Ira J. Allen

Ira J. Allen is associate professor of English and of politics and international affairs at Northern Arizona University. He is the author of two books, including The Ethical Fantasy of Rhetorical Theory.

Rhetoric Before and Beyond Post-Truth

Rhetoric has been concerned with truth from the beginning. Beginning at least with Plato, rhetoric often has been blamed for the death of truth. And the field of contemporary rhetorical studies has been skeptical of easy understandings of truth. Meanwhile, hostility to truth seems to be doing a lot of damage, even if truth itself may never have been as reliable as hoped. The idea of post-truth poses systemic problems for rhetoric’s traditional concerns. Active obfuscation, negation of truth, and even truth-indifference are certainly not new. But the past couple of decades have seen a proliferation and pervasiveness of falsities, rendering the term “post-truth” an identifiable marker of the contemporary moment. Everyday public life regularly throws up examples of both post-truth in action and efforts to combat it by invoking truth. This edited volume draws on the resources of rhetoric to understand what here is new, what is old, and what may be done about the problem.

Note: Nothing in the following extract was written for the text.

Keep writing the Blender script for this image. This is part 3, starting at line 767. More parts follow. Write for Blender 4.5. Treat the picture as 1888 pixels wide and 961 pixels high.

The Ethical Fantasy of Rhetorical Theory

Despite its centrality to its field, there is no consensus regarding what rhetorical theory is and why it matters. The Ethical Fantasy of Rhetorical Theory presents a critical examination of rhetorical theory throughout history, in order to develop a unifying vision for the field. Demonstrating that theorists have always been skeptical of, yet committed to “truth” (however fantastic), Ira Allen develops rigorous notions of truth and of a “troubled freedom” that spring from rhetoric’s depths. In a sweeping analysis from the sophists Aristotle, and Cicero through Kenneth Burke, Chaïm Perelman and Lucie Olbrechts-Tyceta, and contemporary scholars in English, communication, and rhetoric’s other disciplinary homes, Allen offers a novel definition of rhetorical theory: as the self-consciously ethical study of how humans and other symbolic animals negotiate constraints.